In short, the market is bigger and better. But a lot still needs to be done. It is sad that both the RBI and the government have lost the plot after 2002.
The promised “full” and “fuller” capital account convertibility are yet to come. The rupee is not deliverable offshore and we now have the very unwelcome evolution of three-four different markets for the rupee — the onshore deliverable OTC (interbank) market, the onshore non-deliverable exchange traded (futures) market and the offshore non-deliverable OTC and exchange traded markets. Arbitrage possibilities exist between these markets that the RBI vainly seeks to plug with regulatory diktat.
Chinese strategy
This is particularly galling when one looks at China’s strategy of internationalising the yuan before allowing it to float. India has done it the other way round. We’ve floated the rupee, but have not internationalised it.
In this context, history will acknowledge the role of the DGCX (Dubai), SMX (Singapore) and MCX (India) in democratising and internationalising the rupee market and taking it out of the sole purview of the banks, while still adhering to regulatory oversight.
Jignesh Shah needs to be lauded for doing what the authorities have been too timid to do.
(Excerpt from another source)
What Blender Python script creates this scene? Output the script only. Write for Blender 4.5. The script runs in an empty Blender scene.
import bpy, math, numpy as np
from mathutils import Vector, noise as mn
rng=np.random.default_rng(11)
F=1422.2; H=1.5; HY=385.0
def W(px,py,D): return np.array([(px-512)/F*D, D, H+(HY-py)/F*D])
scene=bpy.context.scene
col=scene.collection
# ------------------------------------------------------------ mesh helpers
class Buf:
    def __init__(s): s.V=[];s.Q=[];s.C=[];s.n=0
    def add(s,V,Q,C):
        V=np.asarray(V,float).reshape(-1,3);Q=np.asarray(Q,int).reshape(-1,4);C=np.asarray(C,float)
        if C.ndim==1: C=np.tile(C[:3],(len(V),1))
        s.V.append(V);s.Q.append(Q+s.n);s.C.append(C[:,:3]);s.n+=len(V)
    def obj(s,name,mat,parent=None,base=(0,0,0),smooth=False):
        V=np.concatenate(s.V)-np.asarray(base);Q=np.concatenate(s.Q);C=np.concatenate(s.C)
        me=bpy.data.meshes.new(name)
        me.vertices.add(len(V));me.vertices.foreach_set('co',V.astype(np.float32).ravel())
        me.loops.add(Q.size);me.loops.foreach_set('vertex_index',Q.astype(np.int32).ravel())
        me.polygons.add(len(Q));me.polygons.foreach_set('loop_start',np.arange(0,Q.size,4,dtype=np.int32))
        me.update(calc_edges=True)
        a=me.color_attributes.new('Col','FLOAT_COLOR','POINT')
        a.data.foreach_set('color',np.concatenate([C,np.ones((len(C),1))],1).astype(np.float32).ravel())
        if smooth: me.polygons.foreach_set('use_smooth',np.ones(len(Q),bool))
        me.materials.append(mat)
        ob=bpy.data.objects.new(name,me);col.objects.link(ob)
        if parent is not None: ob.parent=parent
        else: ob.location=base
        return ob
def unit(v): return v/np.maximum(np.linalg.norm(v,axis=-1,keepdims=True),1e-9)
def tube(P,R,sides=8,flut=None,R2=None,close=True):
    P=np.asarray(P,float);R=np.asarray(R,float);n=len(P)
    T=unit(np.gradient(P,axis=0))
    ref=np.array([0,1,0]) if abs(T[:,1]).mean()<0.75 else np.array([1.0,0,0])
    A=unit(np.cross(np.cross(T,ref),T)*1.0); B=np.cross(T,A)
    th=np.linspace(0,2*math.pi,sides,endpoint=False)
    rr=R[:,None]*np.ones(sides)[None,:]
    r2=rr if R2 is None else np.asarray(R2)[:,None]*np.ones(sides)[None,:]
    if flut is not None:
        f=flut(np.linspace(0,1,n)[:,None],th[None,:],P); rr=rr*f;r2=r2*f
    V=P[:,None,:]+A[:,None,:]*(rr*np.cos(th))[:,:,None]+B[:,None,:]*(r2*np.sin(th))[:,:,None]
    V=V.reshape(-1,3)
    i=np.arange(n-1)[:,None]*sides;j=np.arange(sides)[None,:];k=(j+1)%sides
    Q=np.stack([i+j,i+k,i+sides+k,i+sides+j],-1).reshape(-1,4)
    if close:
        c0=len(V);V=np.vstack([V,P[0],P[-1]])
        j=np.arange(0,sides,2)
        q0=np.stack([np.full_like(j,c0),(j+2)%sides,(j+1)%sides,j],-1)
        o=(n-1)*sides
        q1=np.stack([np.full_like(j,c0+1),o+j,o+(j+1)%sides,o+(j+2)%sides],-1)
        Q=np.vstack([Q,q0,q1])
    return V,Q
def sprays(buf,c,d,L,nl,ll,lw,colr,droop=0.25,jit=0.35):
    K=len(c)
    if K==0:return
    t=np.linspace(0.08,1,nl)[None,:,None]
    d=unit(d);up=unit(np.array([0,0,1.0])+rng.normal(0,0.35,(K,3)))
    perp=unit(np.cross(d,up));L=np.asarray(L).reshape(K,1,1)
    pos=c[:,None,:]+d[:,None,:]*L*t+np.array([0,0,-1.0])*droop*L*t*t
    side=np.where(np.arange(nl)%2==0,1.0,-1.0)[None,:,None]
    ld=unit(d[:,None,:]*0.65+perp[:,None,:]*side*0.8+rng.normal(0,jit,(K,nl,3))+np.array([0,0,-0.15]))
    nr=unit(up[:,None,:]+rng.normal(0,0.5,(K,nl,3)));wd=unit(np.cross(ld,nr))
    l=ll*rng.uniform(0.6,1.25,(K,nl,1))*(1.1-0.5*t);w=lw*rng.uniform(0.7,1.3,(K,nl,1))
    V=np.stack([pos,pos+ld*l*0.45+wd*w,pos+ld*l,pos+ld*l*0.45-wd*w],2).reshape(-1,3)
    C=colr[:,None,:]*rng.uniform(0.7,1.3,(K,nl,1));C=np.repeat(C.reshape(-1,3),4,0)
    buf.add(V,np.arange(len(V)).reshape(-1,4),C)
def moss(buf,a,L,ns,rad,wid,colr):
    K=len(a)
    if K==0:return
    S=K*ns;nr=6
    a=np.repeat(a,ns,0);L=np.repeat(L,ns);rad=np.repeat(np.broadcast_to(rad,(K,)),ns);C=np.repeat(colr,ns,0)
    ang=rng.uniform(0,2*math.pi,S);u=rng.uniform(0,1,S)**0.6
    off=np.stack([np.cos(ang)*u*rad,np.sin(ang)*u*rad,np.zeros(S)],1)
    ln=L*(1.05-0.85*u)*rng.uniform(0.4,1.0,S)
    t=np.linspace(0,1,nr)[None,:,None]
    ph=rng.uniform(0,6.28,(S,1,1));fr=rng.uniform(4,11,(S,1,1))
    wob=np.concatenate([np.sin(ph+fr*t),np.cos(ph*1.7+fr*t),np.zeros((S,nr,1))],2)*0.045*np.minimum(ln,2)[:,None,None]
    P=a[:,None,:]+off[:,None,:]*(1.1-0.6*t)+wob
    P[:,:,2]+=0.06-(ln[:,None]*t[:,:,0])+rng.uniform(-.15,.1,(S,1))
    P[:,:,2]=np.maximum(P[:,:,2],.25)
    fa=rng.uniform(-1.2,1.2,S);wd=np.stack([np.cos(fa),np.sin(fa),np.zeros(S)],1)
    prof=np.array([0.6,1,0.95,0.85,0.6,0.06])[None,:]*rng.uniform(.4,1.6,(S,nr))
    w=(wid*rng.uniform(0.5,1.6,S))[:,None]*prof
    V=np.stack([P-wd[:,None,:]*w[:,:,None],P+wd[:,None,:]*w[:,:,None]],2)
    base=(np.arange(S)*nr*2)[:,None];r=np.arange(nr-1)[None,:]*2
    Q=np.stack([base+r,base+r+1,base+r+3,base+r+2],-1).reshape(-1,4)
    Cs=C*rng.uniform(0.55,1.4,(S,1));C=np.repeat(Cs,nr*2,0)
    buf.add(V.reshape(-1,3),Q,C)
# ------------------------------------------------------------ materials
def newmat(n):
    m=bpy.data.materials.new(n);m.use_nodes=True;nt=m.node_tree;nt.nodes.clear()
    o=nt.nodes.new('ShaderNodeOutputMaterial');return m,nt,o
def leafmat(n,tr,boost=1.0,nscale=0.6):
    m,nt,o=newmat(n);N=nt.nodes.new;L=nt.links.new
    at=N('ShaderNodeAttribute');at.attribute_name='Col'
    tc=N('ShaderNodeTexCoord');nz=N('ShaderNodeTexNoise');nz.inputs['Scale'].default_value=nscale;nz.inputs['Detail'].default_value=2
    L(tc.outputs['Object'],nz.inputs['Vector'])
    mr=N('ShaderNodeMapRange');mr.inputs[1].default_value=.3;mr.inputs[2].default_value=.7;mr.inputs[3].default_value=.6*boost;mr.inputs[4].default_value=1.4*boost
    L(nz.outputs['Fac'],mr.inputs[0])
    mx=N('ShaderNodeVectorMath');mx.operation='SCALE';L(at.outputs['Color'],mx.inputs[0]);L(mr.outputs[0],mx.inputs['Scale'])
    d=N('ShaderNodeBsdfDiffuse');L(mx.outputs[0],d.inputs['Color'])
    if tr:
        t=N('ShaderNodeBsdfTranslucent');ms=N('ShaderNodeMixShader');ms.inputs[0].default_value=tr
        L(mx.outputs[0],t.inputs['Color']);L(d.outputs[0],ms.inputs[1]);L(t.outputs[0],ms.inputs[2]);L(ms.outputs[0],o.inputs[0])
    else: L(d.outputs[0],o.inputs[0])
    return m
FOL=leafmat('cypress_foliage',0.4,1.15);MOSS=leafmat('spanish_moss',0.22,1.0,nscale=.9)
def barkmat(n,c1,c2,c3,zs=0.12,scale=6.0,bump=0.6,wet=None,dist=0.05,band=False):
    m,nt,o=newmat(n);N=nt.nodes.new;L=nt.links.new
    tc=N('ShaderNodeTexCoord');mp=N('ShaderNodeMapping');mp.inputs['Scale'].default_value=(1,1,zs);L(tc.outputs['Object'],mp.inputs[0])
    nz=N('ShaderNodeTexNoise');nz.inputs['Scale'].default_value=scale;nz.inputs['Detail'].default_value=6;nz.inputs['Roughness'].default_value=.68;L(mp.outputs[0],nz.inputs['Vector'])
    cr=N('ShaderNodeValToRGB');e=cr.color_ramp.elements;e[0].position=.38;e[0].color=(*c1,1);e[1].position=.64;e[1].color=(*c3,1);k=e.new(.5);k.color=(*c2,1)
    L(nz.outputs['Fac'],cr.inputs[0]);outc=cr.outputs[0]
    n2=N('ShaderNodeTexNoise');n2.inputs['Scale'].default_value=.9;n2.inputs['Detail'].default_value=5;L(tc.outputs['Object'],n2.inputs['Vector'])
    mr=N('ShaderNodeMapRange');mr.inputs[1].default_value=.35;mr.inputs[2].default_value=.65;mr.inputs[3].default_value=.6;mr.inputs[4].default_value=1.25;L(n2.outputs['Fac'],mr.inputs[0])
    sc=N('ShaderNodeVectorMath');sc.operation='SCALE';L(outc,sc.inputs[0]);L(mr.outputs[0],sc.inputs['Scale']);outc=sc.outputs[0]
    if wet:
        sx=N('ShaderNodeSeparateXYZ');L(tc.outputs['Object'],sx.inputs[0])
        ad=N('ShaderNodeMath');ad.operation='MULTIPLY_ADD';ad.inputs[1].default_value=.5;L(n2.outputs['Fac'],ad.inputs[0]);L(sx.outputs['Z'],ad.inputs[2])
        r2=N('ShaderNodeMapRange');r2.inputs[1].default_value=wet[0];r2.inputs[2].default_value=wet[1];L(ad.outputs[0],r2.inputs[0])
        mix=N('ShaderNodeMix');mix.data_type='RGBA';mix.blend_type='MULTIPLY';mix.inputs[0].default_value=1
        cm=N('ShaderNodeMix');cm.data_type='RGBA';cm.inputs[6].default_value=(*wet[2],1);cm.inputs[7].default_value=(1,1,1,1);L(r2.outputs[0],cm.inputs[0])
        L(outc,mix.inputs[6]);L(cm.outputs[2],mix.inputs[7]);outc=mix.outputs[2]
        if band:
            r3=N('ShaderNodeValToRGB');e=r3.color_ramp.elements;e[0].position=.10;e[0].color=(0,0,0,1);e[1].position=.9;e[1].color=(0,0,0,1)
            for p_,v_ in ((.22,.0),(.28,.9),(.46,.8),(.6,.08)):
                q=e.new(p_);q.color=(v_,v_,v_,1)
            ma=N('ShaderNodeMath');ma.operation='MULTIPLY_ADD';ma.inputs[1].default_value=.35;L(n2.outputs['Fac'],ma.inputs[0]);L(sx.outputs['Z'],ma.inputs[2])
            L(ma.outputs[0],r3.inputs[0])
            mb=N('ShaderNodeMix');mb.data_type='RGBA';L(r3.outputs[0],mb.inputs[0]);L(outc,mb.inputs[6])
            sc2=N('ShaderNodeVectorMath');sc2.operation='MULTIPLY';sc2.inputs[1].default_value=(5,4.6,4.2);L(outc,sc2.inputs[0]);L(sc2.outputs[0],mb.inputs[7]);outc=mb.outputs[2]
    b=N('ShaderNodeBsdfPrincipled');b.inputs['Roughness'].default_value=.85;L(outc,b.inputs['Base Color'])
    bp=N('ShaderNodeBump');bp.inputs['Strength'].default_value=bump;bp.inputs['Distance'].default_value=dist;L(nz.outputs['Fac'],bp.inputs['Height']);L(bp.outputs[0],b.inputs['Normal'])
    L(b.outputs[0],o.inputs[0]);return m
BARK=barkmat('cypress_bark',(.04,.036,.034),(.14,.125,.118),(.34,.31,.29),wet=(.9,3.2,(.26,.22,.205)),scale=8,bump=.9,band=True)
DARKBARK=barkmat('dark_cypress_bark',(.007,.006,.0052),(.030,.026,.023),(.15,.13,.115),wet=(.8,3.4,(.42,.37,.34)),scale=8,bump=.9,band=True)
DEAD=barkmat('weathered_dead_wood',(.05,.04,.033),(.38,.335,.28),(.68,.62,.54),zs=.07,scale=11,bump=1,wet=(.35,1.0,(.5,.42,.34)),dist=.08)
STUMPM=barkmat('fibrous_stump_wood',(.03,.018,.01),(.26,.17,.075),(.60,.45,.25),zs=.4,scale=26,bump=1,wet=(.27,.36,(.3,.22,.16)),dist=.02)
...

It would now be a great step forward for India and the market if the RBI were to allow delivery against rupee futures.
But, let me end on a happy note by mentioning the stellar, but largely unsung, work of the CCIL — Clearing Corporation of India Ltd.
India is perhaps one of the few, if not the only, markets where the major portion of the OTC forex trades is centrally cleared so that participating banks do not carry counter party risk. This work is so unique that even Tim Geithner came down to study it. Take a bow, CCIL.
Twenty years is a mere blip in the life of a market. My dream is to see India as a global financial centre given that we are blessed with such a strategic geographical location that a trader can cover both the Far East and the US markets during his waking day.